Of course, I didn't teach on Sunday or Monday. On Monday I was far too busy trying to build a peaceful and elegant civilisation to conquer the world. (I stopped when another civilisation decided to actually attack me. How uncouth.) On Sunday, Yuriko was, of course, off work as well, so we went for a walk.

Watchtower The top of the old fire watchtower. You can see the bell that was rung if a fire broke out. The tower is right next to a large, traditional-looking house owned by the Yamada family. Coincidence?

Soon after we moved here, I picked up a booklet from the local council officers. It's a guide to living in Miyamae ward, and includes details of all the parks, shrines, temples, and festivals. It also has a number of walking routes, which take you past or through quite a few of the parks, shrines, and temples. On Sunday, we went out to follow the first one. It was nominally 6.4 kilometres, but we got a bit lost at one point, and spent quite a long time looking round the temples and shrines on the way, so it took us about four hours.

It was fascinating. Given how close we are to Tokyo, there are some remarkably rural areas within easy walking distance. I suspect that this is a feature of being to the north of Kawasaki; Tama ward, to the north of us, seems even more rural. Here, it takes the form of a lot of allotments, and a number of very large parks. There were some places where it was hard to believe that we were still within the world's largest conurbation.

Temple Gate A view of the gate to Shugetsuin ("Autumn Moon Temple") from inside. This was very near the end of our walk.
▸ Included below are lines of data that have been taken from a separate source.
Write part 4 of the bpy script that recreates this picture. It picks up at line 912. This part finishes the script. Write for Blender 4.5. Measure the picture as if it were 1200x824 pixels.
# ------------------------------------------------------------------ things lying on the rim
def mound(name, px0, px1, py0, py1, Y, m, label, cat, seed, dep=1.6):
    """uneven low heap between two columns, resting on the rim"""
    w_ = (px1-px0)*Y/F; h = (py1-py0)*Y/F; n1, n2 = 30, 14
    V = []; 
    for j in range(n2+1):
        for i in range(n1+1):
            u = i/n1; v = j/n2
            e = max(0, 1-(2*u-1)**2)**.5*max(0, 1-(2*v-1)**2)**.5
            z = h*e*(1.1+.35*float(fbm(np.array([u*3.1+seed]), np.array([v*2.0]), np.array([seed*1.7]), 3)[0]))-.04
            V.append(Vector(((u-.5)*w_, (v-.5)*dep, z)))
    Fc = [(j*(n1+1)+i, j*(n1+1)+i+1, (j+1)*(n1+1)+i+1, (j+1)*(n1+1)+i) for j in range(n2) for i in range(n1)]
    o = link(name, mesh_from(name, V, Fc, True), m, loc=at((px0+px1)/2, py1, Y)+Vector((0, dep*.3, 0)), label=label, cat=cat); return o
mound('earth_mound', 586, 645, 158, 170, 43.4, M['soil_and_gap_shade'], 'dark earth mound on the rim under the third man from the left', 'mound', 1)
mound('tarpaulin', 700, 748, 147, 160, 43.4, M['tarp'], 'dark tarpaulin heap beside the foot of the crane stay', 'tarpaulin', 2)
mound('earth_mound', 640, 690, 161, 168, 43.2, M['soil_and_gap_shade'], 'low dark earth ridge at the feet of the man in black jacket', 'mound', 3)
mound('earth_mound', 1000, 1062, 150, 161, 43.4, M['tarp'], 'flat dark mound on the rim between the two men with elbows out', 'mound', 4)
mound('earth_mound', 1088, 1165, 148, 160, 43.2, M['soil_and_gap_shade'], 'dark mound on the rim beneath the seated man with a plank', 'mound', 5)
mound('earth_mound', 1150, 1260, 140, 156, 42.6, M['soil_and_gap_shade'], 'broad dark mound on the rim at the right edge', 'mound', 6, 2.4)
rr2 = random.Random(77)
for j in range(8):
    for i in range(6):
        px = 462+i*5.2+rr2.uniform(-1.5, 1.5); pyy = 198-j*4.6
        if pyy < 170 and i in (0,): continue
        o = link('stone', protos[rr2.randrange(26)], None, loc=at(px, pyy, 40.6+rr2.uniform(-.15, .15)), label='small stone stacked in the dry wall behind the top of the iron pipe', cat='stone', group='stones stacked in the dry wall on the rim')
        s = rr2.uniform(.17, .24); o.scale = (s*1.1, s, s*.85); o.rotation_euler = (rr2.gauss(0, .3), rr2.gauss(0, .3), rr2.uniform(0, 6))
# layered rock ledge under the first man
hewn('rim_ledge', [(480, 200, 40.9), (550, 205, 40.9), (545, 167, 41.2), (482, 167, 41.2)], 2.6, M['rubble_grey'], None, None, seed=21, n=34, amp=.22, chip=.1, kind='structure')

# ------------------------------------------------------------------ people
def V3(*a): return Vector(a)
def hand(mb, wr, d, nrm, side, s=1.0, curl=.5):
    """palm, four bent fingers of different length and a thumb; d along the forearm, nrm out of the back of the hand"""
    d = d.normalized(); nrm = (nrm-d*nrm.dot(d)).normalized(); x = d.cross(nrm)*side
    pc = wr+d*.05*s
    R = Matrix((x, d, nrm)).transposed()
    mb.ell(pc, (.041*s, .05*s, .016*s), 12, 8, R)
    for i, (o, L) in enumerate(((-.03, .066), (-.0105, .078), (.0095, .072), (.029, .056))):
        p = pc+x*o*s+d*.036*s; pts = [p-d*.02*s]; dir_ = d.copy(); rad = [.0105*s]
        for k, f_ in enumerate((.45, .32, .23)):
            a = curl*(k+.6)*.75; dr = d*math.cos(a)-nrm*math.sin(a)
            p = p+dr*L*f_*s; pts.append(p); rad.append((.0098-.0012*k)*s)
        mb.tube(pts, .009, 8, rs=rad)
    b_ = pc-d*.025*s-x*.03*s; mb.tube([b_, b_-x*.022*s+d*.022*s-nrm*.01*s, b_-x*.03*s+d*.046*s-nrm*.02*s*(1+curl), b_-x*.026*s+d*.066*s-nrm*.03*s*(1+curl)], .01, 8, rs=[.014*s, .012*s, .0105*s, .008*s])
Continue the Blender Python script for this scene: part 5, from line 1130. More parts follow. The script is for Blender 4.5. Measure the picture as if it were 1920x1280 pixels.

The guidebook also explained a number of the places we saw on the way, such as the old fire lookout tower, the spot where New Year's ornaments are traditionally burned, and something of the history of the shrines and temples. Most of them go back centuries, and the land around them has changed a great deal. Most Buddhist temples have graveyards attached, and they are interesting to look around. One reason for that, as I may have mentioned before, is that Japanese graves are typically for a family, rather than an individual. Thus, you can look around and get a sense for the families that live in an area. Around here, the Yamadas, Yazawas, and Koizumis are clearly the most important. We live in the Yamada area; they have the biggest graves, and the lists of names of contributors to the rebuilding of shrines and temples are utterly dominated by Yamadas. A bit to the west, you move into the Yazawa area. The Koizumis are the hereditary priests of Shirahata Hachiman Daijin, the local shrine, and so seem to be secondary but found throughout the area. Right in the west, we seemed to get into the range of a fourth family, the Katayamas, but we didn't see so much evidence of them.

At one point, we came across the end of an event for primary school children in one of the nature areas. Apparently they do it every year, and the children get to eat pizza cooked outside and climb a particular tree. They had a full rope and harness set-up to make sure that the children couldn't fall, and I suspect that part of the reason for using that tree is that it has a convenient strong branch for supporting the rope at the top. We chatted a bit to the head of the Nature Preservation Group (well, Yuriko chatted and I made occasional comments), and found out a few more details about some of the places. Apparently, the little river near where they were having the event is very good for fireflies in June. We'll have to go; I've never seen fireflies for real. Looking on the announcement board as we left, we discovered that the head of the group was a Mr Yazawa. Ah-ha... I have to say that this does look like a good area for raising children; there's plenty of nature for them to play in, and plenty of civilisation as well. Yuriko says that she notices the difference on the trains. Where she used to live, there were a lot of foreigners and single people, but on this line there are far more Japanese families.

There are a lot more walks in the booklet, around other bits of the ward, so we're planning to do those over the next few months. It does seem like a good idea to get to know the area where we're living now, especially since we aren't planning to move for a while.